EDITORIAL: Crime Finances Violence

The Bombay police have arrested some well-known individuals on the charge of supplying incendiary articles for use in recent communal riots in the city. It is not for us to say whether the evidence in the possession of the authorities can stand scrutiny in a court of law, if and when the cases come up for hearing. Some of the arrested persons have in the past been charged with being smug­glers. This again is not an issue on which we can or wish to pronounce. But we would wish to draw attention to the larger problem which no one interested in the survival of the Indian state can any longer ignore. Smuggling into and out of the country has on all accounts assumed such dangerous proportions as to threaten not only a number of industries but also the nation’s social and political fabric. It is widely believed that smuggling equals India’s official trade.

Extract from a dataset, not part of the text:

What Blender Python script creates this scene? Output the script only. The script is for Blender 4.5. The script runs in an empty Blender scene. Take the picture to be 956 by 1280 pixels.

The profits can easily be imagined. They run into hundreds of crores of rupees. So the capacity of smugglers, even relatively small ones, to bribe politicians and ad­ministrators is obvious. This capacity is fully utilized. The psychology of criminals is different from that of business­men, however keen they might be to buy their way into corridors of power. The former tend to be far more “ge­nerous” than the latter, as has been established by any number of investigations in the West.

The kind of evidence that can stand scrutiny in a court of law of the connection between smugglers on the one hand and officials of various kinds and politicians of different hues on the other is naturally thin. Such evidence is hard to get and our investigating agencies have neither been sufficiently enthusiastic nor sufficiently efficient. Perhaps they have been hampered in their work by officials and politicians well disposed towards smugglers. But it cannot be seriously contested that among the economic crimes, smuggling has had the most deleterious effect in certain states such as Maharashtra, Gujarat, Tamil Nadu, Punjab, Bihar and Bengal. Punjab, as we pointed out some months back, was converted into a smugglers’ paradise long before it was sought to be converted into a human slaugh­ter house by Akali extremists. Finally even the govern­ment has woken up to the fact that smugglers provided the means for the purchase of weapons abroad by the ex­tremists and channel for their transfer to Amritsar and other important centres of extremist activity. Similar ele­ments are said to have been active in the recent communal disturbances in Bombay. Having collected substantial sums, some of the criminals too crave for “social acceptance and respectability” and one of the means they are known to adopt is to espouse extremist communal causes. Punjab and Bombay provide the illustrations regardless of whether or not specific charges against specific individuals are true. The position cannot be different in other parts of the country.